| MATERIALS PROVIDED |

"""

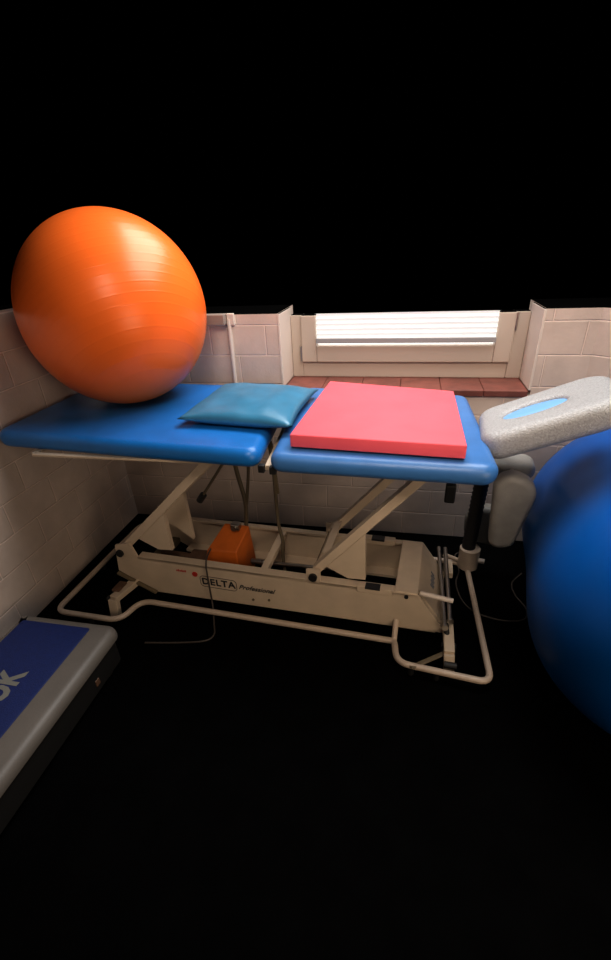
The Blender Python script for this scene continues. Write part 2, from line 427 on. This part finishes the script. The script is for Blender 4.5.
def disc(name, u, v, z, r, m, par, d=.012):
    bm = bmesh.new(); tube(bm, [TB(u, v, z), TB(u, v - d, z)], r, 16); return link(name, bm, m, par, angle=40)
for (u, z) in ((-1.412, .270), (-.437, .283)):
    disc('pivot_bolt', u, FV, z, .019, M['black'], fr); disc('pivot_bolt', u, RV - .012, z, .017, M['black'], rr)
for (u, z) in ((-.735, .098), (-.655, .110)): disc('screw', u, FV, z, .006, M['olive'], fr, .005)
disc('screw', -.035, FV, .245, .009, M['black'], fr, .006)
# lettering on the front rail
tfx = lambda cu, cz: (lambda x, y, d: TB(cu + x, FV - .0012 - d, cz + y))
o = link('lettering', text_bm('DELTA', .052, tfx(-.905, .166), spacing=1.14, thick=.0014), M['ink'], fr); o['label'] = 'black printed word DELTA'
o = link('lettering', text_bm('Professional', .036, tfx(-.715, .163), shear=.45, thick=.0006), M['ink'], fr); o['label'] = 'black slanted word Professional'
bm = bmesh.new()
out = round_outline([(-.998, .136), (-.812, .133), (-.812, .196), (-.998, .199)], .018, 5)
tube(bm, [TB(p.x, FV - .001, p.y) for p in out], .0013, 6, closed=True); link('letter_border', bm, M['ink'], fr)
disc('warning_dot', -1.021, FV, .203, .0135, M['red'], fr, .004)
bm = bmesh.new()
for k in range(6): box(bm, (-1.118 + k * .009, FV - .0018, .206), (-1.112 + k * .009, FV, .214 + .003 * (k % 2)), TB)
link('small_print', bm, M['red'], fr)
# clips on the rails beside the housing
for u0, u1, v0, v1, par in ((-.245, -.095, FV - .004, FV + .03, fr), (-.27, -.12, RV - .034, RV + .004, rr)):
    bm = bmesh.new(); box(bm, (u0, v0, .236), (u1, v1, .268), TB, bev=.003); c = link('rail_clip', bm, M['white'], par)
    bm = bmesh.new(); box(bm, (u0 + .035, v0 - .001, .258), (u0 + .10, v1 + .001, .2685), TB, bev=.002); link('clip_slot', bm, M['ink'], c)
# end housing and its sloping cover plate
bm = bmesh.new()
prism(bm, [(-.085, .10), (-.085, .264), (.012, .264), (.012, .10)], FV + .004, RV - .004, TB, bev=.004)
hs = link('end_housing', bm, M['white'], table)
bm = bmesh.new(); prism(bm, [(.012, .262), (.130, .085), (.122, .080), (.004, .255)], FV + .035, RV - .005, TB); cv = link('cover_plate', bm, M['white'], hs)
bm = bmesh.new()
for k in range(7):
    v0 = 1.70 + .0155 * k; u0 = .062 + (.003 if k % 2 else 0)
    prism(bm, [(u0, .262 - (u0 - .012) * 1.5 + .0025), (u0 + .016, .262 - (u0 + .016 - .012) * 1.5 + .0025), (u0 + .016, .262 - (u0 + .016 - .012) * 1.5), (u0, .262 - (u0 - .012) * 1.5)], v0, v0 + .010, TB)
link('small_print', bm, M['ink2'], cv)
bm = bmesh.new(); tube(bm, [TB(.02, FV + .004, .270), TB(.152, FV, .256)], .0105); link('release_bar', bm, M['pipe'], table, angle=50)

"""
"""

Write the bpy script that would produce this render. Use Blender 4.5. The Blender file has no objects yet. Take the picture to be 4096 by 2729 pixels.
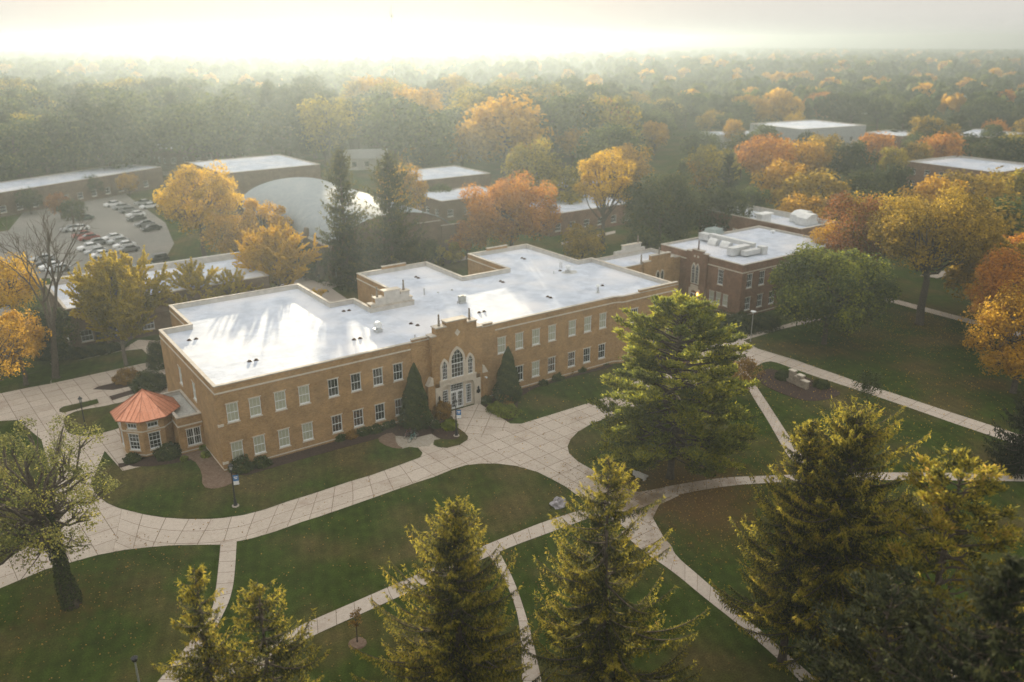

"""

| TASK DIRECTIONS |
Go through the material line by line. Show each line that contains the string "this".

| COMPLETE RESPONSE |
The Blender Python script for this scene continues. Write part 2, from line 427 on. This part finishes the script. The script is for Blender 4.5.
Write the bpy script that would produce this render. Use Blender 4.5. The Blender file has no objects yet. Take the picture to be 4096 by 2729 pixels.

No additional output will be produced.